## begin Source data

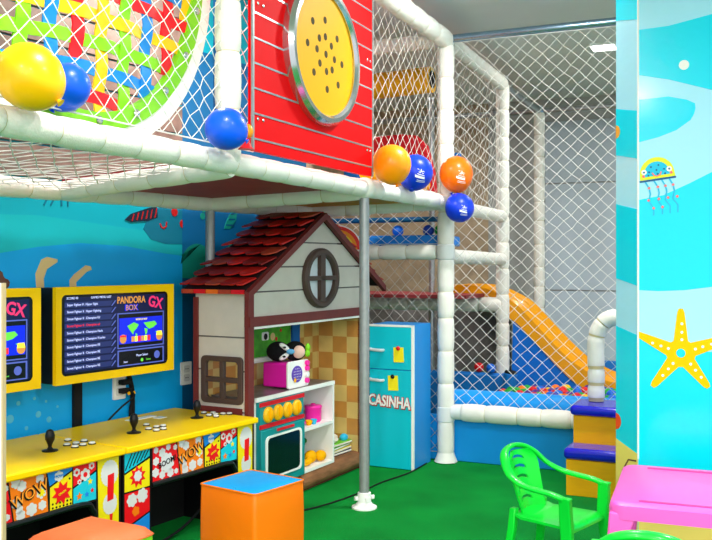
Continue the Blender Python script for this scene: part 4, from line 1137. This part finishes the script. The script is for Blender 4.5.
# fruit and leaves on the bottom shelf
t = tthing('toy_lettuce', 'dark green toy lettuce leaves piled on the bottom shelf', 'toy vegetable', .60, .16, S0)
q = MB()
for k in range(10):
    a = k * .7; q.sph(mat('leaf_green', '#12702c', .6), (.06 * math.cos(a), .03 * math.sin(a), .03 + .011 * k), (.05, .035, .014), Matrix.Rotation(a, 3, 'Z') @ Matrix.Rotation(.5, 3, 'X'), 12, 8)
q.build('leaves', t)
for x, y, l, sx in ((.56, .05, 'yellow toy banana at the front left of the bottom shelf', 1.8), (.665, .075, 'yellow toy mango in the middle of the bottom shelf', 1.3), (.738, .055, 'round yellow toy lemon at the right of the bottom shelf', 1.05)):
    t = tthing('toy_fruit', l, 'toy fruit', x, y, S0)
    q = MB()
    if sx > 1.5: q.tube(yel, smooth([(-.06, 0, .026), (-.035, 0, .019), (0, .006, .0185), (.035, 0, .021), (.06, -.004, .03)], 5), [.006] + [.018] * 19 + [.006], 10)
    else: q.sph(yel, (0, 0, .034 if sx > 1.2 else .029), (.034 * sx, .032, .034 if sx > 1.2 else .029)); q.sph(yel, (.034 * sx, 0, .03), (.01, .008, .008), nu=10, nv=6)
    q.build('fruit_body', t)
# microwave: magenta side towards the arcade desks, white front towards the room
mw = tthing('toy_microwave', 'magenta and white toy microwave on the counter', 'microwave', .385, .045, KT + .0005)
q = MB(); q.b2(magenta, (0, .0, .006), (.185, .15, .132)); q.build('case', mw, bevel=.008)
q = MB(); q.prism(white, rrect(-.006, 0.0, .192, .140, .014), FM(), .014); q.build('front_panel', mw, bevel=.003)
q = MB(); q.prism(purple, circ(.072, .072, .043, 24, 1.15), FM(0, -.014, 0), .004)
for a in range(5):
    for c in range(5):
        if (a - 2) ** 2 + (c - 2) ** 2 < 7: q.prism(white, circ(.042 + a * .015, .044 + c * .014, .0024, 8), FM(0, -.018, 0), .001)
q.prism(yel, blob(.05, .042, .012, 5), FM(0, -.018, 0), .0015); q.build('door_window', mw)
for z in (.030, .062, .094, .122):
    q = MB(); q.cyl(hotpink if z != .062 else white, (.165, -.014, z), (.165, -.028, z), .014, seg=12); q.build('dial', mw)
# plush lying on the microwave, its face to the room
pl = tthing('plush_toy', 'black plush toy with white eyes and a lime bow lying on the toy microwave', 'plush toy', .49, .115, KT + .133, R(-48))
fur = mat('black_fur', '#0b0a0e', .95, bump=.5, bscale=120)
q = MB(); q.sph(fur, (-.045, 0, .052), (.062, .055, .052)); q.sph(fur, (.045, .0, .052), (.060, .052, .052)); q.build('body', pl, sharp=80)
q = MB(); q.sph(white, (-.018, -.043, .078), (.032, .016, .014), Matrix.Rotation(R(35), 3, 'Y')); q.sph(white, (-.020, -.045, .028), (.030, .016, .014), Matrix.Rotation(R(-32), 3, 'Y')); q.sph(mat('plush_skin', '#e0b8a8', .8), (.058, -.040, .05), (.034, .022, .034)); q.build('face_patch', pl)
q = MB(); q.sph(blackm, (-.02, -.058, .077), (.009, .004, .006), nu=10, nv=6); q.build('eye', pl); q = MB(); q.sph(blackm, (-.022, -.060, .029), (.009, .004, .006), nu=10, nv=6); q.build('eye', pl)
q = MB(); q.sph(mat('beak_blue', '#5ea8d8', .6), (.012, -.055, .054), (.022, .016, .014)); q.build('beak', pl)
q = MB(); q.sph(lime, (.108, -.03, .072), (.014, .012, .022)); q.sph(lime, (.106, -.032, .042), (.014, .012, .02)); q.build('bow', pl)
# stack of cloth books on the log base
cols = [mat('book_cream', '#ece2d4', .6), mat('book_green', '#3a9a2a', .6), mat('book_navy', '#1c2a60', .6), mat('book_yellow', '#e8d020', .6), mat('book_lime', '#70c030', .6)]
lab = ['dark blue soft book at the bottom of the small stack on the log', 'yellow soft book second from bottom of the small stack', 'green soft book in the middle of the small stack', 'lime soft book second from top of the small stack', 'cream crumpled cloth on top of the small stack of soft books']
for k, (ci, l) in enumerate(zip((2, 3, 1, 4, 0), lab)):
    t = tthing('soft_book', l, 'book' if k < 4 else 'cloth', .95 + .008 * (k % 2), .15, .1005 + k * .0165, R(3 * (k % 3) - 3))
    if k == 4: t.name = 'folded_cloth'
    q = MB()
    if k < 4: q.b2(cols[ci], (-.14, -.09, 0), (.14, .12, .0155)); q.b2(cols[0], (-.136, -.093, .003), (.136, -.089, .0125)); q.build('cover', t, bevel=.004)
    else:
        for a, bq, r, m in ((-.07, 0, .06, cols[0]), (.0, -.02, .07, cols[0]), (.07, .01, .055, cols[0]), (.11, -.06, .03, mat('sky', '#2ab4e0', .4)), (-.09, -.05, .03, mat('plush_skin', '#e0b8a8', .8))): q.sph(m, (a, bq, .014), (r, r * .8, .022), nu=14, nv=8)
        q.build('cloth', t)
# rainbow sign behind the roof
rb = thing('rainbow_sign', 'rainbow sign rising behind the right slope of the playhouse roof', 'sign', (-2.327, 4.95, 1.275), R(22))
q = MB(); q.prism(white, circ(0, .0, .15, 24, 1.0, 0, PI) + [(-.15, -.09), (.15, -.09)], FM(), .012); q.build('board', rb)
q = MB()
for k, c in enumerate(('#e8302a', '#f59a1c', '#f5dc28', '#3fae3c', '#1f8fd8')):
    r1 = .142 - k * .021; r0 = r1 - .021
    q.prism(mat('rainbow_%d' % k, c, .5), circ(0, 0, r1, 24, 1, 0, PI) + circ(0, 0, r0, 24, 1, 0, PI)[::-1], FM(0, -.012, 0), .002)
q.build('rainbow_print', rb)
for x in (-.1, .1):
    q = MB(); q.cyl(steel, (x, .008, -1.275), (x, .008, -.05), .008, seg=8); q.build('stand_rod', rb)

# ------------------------------------------------------------------ toy refrigerator
FX, FROT = -2.082, R(-2)
fg = thing('toy_refrigerator', 'turquoise toy refrigerator with white edge and lettering', 'refrigerator', (FX, 4.862, 0), FROT)
FW, FD, FH = .284, .27, .835
q = MB(); q.b2(bluep, (0, .012, 0), (FW, FD, FH)); q.build('body', fg, bevel=.004)
q = MB(); q.b2(cyan, (.004, 0, .004), (FW - .014, .012, .572)); ld_ = q.build('lower_door', fg, bevel=.002)
q = MB(); q.b2(cyan, (.004, 0, .577), (FW - .014, .012, FH - .012)); ud_ = q.build('upper_door', fg, bevel=.002)
q = MB(); q.b2(white, (FW - .014, -.001, .0), (FW, .014, FH)); q.b2(white, (.0, -.001, FH - .011), (FW, .014, FH)); q.build('white_edging', fg)
hand = mat('handle_silver', '#d9dde0', .3, .2)
for dd, z in ((ud_, .690), (ld_, .515)):
    q = MB(); q.tube(hand, smooth([(.012, 0, z), (.014, -.02, z), (.030, -.028, z), (.075, -.028, z - .003), (.092, -.018, z - .004), (.094, 0, z - .004)], 5), .009, 8); q.build('handle', dd)
note = mat('note_yellow', '#ffe81c', .6)
for x, z, pc, l in ((.190, .665, redm, 'yellow sticky note with red pin on the upper refrigerator door'), (.155, .50, black, 'yellow sticky note with black pin on the lower refrigerator door')):
    p_ = Vector((FX, 4.862, 0)) + Matrix.Rotation(FROT, 3, 'Z') @ Vector((x, -.0008, z))
    t = thing('sticky_note', l, 'note', p_, FROT)
    q = MB(); q.prism(note, [(-.030, -.046), (.034, -.044), (.030, .042), (-.032, .040)], FM(), .002); q.build('paper', t)
    q = MB(); q.sph(pc, (0, -.008, .036), (.013, .008, .013), nu=12, nv=8); q.build('pin', t)
q = MB()
lm = Matrix.Translation((.133, -.0005, .385)) @ Matrix.Rotation(R(3), 4, 'Y') @ Matrix.Rotation(R(90), 4, 'X')
q.text(mat('letter_red', '#b8141c', .5), 'CASINHA', .086, lm, .004, .72, bold=.0065)
q.text(white, 'CASINHA', .086, lm @ Matrix.Translation((-.001, .002, .004)), .003, .72, bold=.0022)
q.build('lettering', fg)

# cable on the turf by the refrigerator
q = MB(); q.tube(blackm, smooth([(-2.05, 3.75, .006), (-1.95, 3.95, .006), (-1.88, 4.25, .006), (-1.86, 4.5, .006), (-1.80, 4.78, .006), (-1.79, 5.05, .006)], 6), .004, 6)
tag(q.build('floor_cable'), 'thin black cable across the turf past the steel pole to the refrigerator', 'cable')

# ------------------------------------------------------------------ children's chairs and table
def make_chair(name, label, loc, rot):
    t = thing(name, label, 'chair', loc, rot, "green plastic children's armchairs")
    t.scale = (.85, .85, .85)
    # seat: dished slab
    q = MB(); N = 12; g = []; i = q.mi(green)
    for lay in (0, 1):
        gg = []
        for a in range(N + 1):
            row = []
            for c in range(N + 1):
                u = -1 + 2 * a / N; v = -1 + 2 * c / N
                wd = .165 - .02 * (v + 1) / 2
                z = .27 - .012 * (1 - u * u) * (1 - v * v) - (.018 if v < -.9 else 0) + .008 * (v > .8)
                row.append(q.bm.verts.new((u * wd, .15 * v, z - (.012 if lay else 0))))
            gg.append(row)
        g.append(gg)
    for a in range(N):
        for c in range(N):
            q.bm.faces.new((g[0][a][c], g[0][a + 1][c], g[0][a + 1][c + 1], g[0][a][c + 1])).material_index = i
            q.bm.faces.new((g[1][a][c + 1], g[1][a + 1][c + 1], g[1][a + 1][c], g[1][a][c])).material_index = i
    edge = [(a, 0) for a in range(N)] + [(N, c) for c in range(N)] + [(a, N) for a in range(N, 0, -1)] + [(0, c) for c in range(N, 0, -1)]
    for k in range(len(edge)):
        a, b_ = edge[k], edge[(k + 1) % len(edge)]
        q.bm.faces.new((g[0][b_[0]][b_[1]], g[0][a[0]][a[1]], g[1][a[0]][a[1]], g[1][b_[0]][b_[1]])).material_index = i
    q.build('seat', t, sharp=60)
    # backrest splat with crescent slots
    q = MB(); i = q.mi(green); NX, NZ = 36, 76
    holes = set()
    for a in range(NX):
        for c in range(NZ):
            x = (-1 + 2 * (a + .5) / NX) * .125; z = (c + .5) / NZ
            for zc in (.17, .34, .51, .68, .84):
                if (x / .058) ** 2 + ((z - zc) / .085) ** 2 < 1 and (x / .064) ** 2 + ((z - zc + .075) / .105) ** 2 > 1 and z > zc - .02: holes.add((a, c))
    vg = {}
    for lay in (0, 1):
        for a in range(NX + 1):
            for c in range(NZ + 1):
                u = -1 + 2 * a / NX; v = c / NZ
                wd = .10 + .035 * v if v < .75 else .126 - .05 * ((v - .75) / .25) ** 2
                y = .145 + .075 * v - .035 * u * u; z = .265 + .265 * v
                vg[(lay, a, c)] = q.bm.verts.new((u * wd, y + (.009 if lay else 0), z))
    solid = lambda a, c: 0 <= a < NX and 0 <= c < NZ and (a, c) not in holes
    for a in range(NX):
        for c in range(NZ):
            if not solid(a, c): continue
            q.bm.faces.new([vg[(0, *k)] for k in ((a, c), (a + 1, c), (a + 1, c + 1), (a, c + 1))]).material_index = i
            q.bm.faces.new([vg[(1, *k)] for k in ((a, c + 1), (a + 1, c + 1), (a + 1, c), (a, c))]).material_index = i
            for (da, dc, k0, k1) in ((-1, 0, (a, c + 1), (a, c)), (1, 0, (a + 1, c), (a + 1, c + 1)), (0, -1, (a, c), (a + 1, c)), (0, 1, (a + 1, c + 1), (a, c + 1))):
                if not solid(a + da, c + dc):
                    q.bm.faces.new([vg[(0, *k1)], vg[(0, *k0)], vg[(1, *k0)], vg[(1, *k1)]]).material_index = i
    q.build('backrest', t, sharp=50)
    # one rim: arms sweeping up into the top of the back
    half = [(.188, -.135, .395), (.190, -.08, .408), (.190, 0, .415), (.186, .07, .425), (.168, .14, .455), (.135, .19, .505), (.08, .222, .538), (0, .232, .55)]
    pts = smooth(half + [(-x, y, z) for x, y, z in half[-2::-1]], 6)
    q = MB(); q.tube(green, pts, .021, 12, flat=.55, up=(0, .35, 1)); q.build('arm_rim', t, sharp=60)
    for sx in (-1, 1):
        # front leg runs up into the arm; rear leg splays back
        q = MB(); rings = []
        for x, y, z, wx, wy in ((.188, -.140, .405, .017, .030), (.186, -.140, .39, .016, .026), (.176, -.142, .28, .017, .028), (.180, -.150, .14, .015, .023), (.188, -.160, 0, .014, .019)):
            rings.append([(sx * x + px * wx, y + py * wy, z) for px, py in ((-1, -1), (1, -1), (1, 1), (-1, 1))])
        q.rings(green, rings[::-1]); q.build('leg', t, bevel=.006)
        q = MB(); rings = []
        for x, y, z, wx, wy in ((.128, .145, .30, .018, .016), (.135, .152, .2, .017, .018), (.155, .185, 0, .014, .016)):
            rings.append([(sx * x + px * wx, y + py * wy, z) for px, py in ((-1, -1), (1, -1), (1, 1), (-1, 1))])
        q.rings(green, rings[::-1]); q.build('leg', t, bevel=.006)
    return t
ch = make_chair('kids_armchair', "green plastic child's armchair in front of the yellow steps", (-.703, 3.48, 0), R(73))
dup(ch, (-.285, 2.715, 0), R(184), "green plastic child's armchair at the near side of the pink table")

tb = thing('kids_table', "pink plastic child's table in front of the mural pillar", 'table', (-.430, 2.92, 0), R(3))
TW, TD, TZ = .62, .60, .44
q = MB(); ol = rrect(0, 0, TW, TD, .05, 6); ol2 = rrect(.012, .012, TW - .012, TD - .012, .045, 6)
q.rings(pink, [[(x, y, TZ - .05) for x, y in ol], [(x, y, TZ - .02) for x, y in ol], [(x + (.004 if x < TW / 2 else -.004), y, TZ - .006) for x, y in ol], [(x, y, TZ) for x, y in ol2]]); q.build('table_top', tb, sharp=50)
for y0 in (.055, TD - .055):
    q = MB(); q.prism(pinkd, rrect(.09, y0 - .009, TW - .09, y0 + .009, .008, 3), Matrix.Identity(4), .0015, TZ); q.build('groove', tb)
for x, y in ((0, 0), (1, 0), (0, 1), (1, 1)):
    q = MB(); sx = 1 if x == 0 else -1; sy = 1 if y == 0 else -1; ox = x * TW; oy = y * TD
    rings = []
    for z, o_, w_ in ((TZ - .03, .004, .085), (TZ - .08, 0, .07), (.2, -.012, .06), (0, -.02, .052)):
        a0, a1 = ox + sx * o_, ox + sx * (o_ + w_); b0, b1 = oy + sy * o_, oy + sy * (o_ + w_)
        th = .018
        ringp = [(a0, b0), (a1, b0), (a1, b0 + sy * th), (a0 + sx * th, b0 + sy * th), (a0 + sx * th, b1), (a0, b1)]
        if sx * sy < 0: ringp = ringp[::-1]
        rings.append([(px, py, z) for px, py in ringp])
    q.rings(pink, rings[::-1]); q.build('leg', tb, bevel=.006)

## end Source data

Identify the lines above with the word "from". Copy them.

(Written solution):
Continue the Blender Python script for this scene: part 4, from line 1137. This part finishes the script. The script is for Blender 4.5.
lab = ['dark blue soft book at the bottom of the small stack on the log', 'yellow soft book second from bottom of the small stack', 'green soft book in the middle of the small stack', 'lime soft book second from top of the small stack', 'cream crumpled cloth on top of the small stack of soft books']